I certainly am happy with my realtime VFX career, which I’ve been doing for nearly 10 years now. Before that I tried my hand at almost every art role in the game industry, with a particular focus on modeling/texturing, but really I helped out with everything, which gave me some perspective.
I find that it more fully engages my entire mind, to the point where I can’t even listen to music that has lyrics in it while working because I need to focus so much - which has not been my experience with any other art. It’s definitely a different feeling than making other game art. It’s more like channeling controlled chaos than meticulously crafting something. There are so many elements involved, and simple changes to numbers, geometry, or material math can have huge sweeping implications.
I get to be more creative because there’s seldom concept art for VFX, just conversations with team members about the general direction. Whereas a modeler would be floundering to make a complex asset if they didn’t have concept or reference photos, it feels like the most natural thing in the world to make VFX that way. I think that comes back to it being more controlled chaos than careful crafting.
On the practical side, it has higher job security than most other roles because there are comparatively few people who know how to do it well. But there’s a reason for that - not many schools teach it as a focus. I had to learn on my own through dissecting other people’s work and reading a whole lot of random things I found on the web. And of course experimentation - VFX is all about experimentation. It doesn’t help that your tools and process could vary enormously between projects depending on your game engine.
The stress and hours can get pretty brutal near the end of a project, because VFX go in toward the end of the pipeline, so a lot of features suddenly need art at once. But it doesn’t necessarily have to be that way.

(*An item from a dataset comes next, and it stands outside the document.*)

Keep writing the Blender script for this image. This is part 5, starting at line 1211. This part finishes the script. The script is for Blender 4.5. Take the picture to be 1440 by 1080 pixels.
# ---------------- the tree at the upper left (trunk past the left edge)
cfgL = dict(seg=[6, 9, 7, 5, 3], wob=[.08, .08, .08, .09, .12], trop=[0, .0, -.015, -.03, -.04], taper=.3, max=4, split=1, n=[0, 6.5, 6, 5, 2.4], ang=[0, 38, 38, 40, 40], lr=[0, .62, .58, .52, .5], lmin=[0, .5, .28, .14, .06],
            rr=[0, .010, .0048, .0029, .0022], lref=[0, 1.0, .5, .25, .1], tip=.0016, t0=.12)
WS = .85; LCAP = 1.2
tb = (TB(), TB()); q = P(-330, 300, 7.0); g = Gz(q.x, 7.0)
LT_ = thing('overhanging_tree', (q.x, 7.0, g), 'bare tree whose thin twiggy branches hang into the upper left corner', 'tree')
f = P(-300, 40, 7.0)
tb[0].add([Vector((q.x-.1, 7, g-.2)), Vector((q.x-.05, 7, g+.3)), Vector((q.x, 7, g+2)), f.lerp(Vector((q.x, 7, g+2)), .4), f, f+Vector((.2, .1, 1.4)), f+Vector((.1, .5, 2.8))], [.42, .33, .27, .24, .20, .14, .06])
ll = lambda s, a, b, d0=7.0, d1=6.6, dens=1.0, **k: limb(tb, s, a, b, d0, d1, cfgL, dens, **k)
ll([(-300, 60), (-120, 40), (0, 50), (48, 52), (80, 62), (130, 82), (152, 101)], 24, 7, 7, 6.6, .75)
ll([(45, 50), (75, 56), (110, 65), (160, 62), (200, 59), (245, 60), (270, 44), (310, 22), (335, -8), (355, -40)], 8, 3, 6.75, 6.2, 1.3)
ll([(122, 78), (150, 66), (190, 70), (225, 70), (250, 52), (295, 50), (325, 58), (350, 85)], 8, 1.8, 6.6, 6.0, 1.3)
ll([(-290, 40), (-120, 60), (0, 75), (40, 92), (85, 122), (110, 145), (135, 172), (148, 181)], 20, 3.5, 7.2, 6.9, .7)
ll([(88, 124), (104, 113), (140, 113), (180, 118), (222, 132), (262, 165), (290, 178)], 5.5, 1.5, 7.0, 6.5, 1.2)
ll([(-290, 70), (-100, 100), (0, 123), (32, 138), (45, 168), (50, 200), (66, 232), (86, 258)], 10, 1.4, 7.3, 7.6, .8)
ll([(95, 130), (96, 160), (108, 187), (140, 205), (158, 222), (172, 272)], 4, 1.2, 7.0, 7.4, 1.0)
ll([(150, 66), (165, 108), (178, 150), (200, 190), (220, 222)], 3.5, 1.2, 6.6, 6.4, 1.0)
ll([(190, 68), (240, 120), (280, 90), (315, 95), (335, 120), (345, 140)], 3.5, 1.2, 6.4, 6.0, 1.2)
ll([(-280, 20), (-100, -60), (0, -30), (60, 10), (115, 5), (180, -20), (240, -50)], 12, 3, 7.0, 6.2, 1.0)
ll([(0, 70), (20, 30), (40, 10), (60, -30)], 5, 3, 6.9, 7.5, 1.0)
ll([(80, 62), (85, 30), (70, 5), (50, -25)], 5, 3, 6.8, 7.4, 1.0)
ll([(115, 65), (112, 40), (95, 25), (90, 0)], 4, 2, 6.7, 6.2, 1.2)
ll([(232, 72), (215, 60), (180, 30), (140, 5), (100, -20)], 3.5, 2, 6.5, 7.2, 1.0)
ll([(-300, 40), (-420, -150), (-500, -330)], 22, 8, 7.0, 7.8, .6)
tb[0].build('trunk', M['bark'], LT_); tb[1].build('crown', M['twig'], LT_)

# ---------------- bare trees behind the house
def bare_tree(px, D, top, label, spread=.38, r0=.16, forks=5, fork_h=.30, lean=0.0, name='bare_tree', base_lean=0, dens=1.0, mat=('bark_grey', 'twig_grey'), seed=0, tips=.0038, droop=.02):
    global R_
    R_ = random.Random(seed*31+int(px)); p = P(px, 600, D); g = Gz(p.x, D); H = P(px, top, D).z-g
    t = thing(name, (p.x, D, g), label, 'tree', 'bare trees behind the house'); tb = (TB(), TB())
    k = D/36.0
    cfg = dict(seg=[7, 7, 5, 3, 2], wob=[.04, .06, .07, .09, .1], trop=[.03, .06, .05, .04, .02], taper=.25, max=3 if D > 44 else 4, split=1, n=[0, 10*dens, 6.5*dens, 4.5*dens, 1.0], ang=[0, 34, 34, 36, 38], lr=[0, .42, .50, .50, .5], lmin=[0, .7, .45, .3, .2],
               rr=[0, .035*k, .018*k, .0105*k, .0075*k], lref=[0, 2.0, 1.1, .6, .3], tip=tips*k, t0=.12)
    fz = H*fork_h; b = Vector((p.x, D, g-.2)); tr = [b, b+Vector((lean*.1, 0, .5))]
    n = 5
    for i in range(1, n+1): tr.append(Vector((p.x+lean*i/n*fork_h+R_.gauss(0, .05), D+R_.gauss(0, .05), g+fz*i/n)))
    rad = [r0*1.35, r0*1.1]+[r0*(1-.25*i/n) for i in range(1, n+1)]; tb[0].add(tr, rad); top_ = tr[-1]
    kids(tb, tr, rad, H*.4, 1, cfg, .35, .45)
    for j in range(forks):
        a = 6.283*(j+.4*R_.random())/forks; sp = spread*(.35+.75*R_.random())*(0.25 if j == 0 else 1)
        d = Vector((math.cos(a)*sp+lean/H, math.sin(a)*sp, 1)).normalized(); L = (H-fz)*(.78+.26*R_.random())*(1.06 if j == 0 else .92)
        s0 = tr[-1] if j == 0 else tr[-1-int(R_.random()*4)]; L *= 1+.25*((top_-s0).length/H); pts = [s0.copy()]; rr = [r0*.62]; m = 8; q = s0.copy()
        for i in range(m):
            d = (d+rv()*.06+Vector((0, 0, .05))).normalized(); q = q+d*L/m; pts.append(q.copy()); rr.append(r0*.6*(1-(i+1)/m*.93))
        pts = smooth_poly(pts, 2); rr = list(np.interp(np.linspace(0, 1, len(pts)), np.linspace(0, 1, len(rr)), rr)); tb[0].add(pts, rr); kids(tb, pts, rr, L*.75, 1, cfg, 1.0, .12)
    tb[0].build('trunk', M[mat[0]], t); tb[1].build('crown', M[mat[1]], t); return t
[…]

I’ve found I can eliminate much of that by being a very squeaky wheel, maintaining constant communication with producers, animators, engineers, etc., to make sure things are planned and implemented collaboratively on a reasonable timeline.
Be warned though that the job requires a certain kind of mind - one that is capable of picking up tools quickly, learning through experimentation, and thinking as much with math as with vision. But if that describes you, I highly recommend pursuing realtime VFX.